Guilford College responds to Westboro Baptist protest

Counter protestors gather on Guilford’s campus in response to visit from Westboro Baptist Church. Photographs by Khadejeh Nikouyeh/News & Record, © News & Record, All Rights Reserved.

 

When three members of Westboro Baptist Church—a church in Topeka, Kans., known for its harsh anti-LGBTQ beliefs—came to protest at Guilford College in Greensboro, N.C., on Monday morning, November 18, the Friends Center on campus had organized a response that drew over 200 participants.

“Many groups responded to our invitation,” said C. Wess Daniels, director of the Friends Center at Guilford College, a collaborative endeavor between the school and the Religious Society of Friends. “Greensboro clergy and interfaith community; local Quakers; the Parasol Patrol; Guilford College students, staff, and faculty. Together we created a barrier of love, between the Westboro Baptist protestors and our campus that was meant to symbolize love and support for our LGBTQ campus community members.

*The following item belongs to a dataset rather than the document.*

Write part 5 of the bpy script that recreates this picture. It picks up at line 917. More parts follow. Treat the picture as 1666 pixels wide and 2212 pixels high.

“As much as I disagree with Westboro Baptist’s message,” Daniels continued, “they are operating under the guise of Christianity. It is our office’s responsibility to respond to that.” Evelyn Jadin, the Friends Center’s multifaith coordinator and chaplain, also helped organize and direct the counter-demonstration.

Westboro Baptist Church members frequently travel to educational institutions in every state to publicly preach their message because they believe “those places are hotbeds for teaching and supporting this [homosexual] lifestyle,” according to one of the church’s elders who spoke with the High Point Enterprise.

Earlier the same morning, a small Westboro Baptist group protested at High Point Central High School in High Point, N.C., and later at the University of North Carolina at Greensboro and Duke University School of Law in Durham, N.C. Each protest was scheduled to last 30 minutes, and each one was met with a much larger crowd of counter protesters.

Guilford College, founded by Quakers in 1837, is home to the Bayard Rustin Center for LGBTQIA+ Activism, Education, and Reconciliation, a space dedicated to affirming the lives, histories, and experiences of lesbian, gay, bisexual, transgender, gender non-conforming, queer, questioning, intersex, and allied students, faculty, and staff at Guilford and beyond.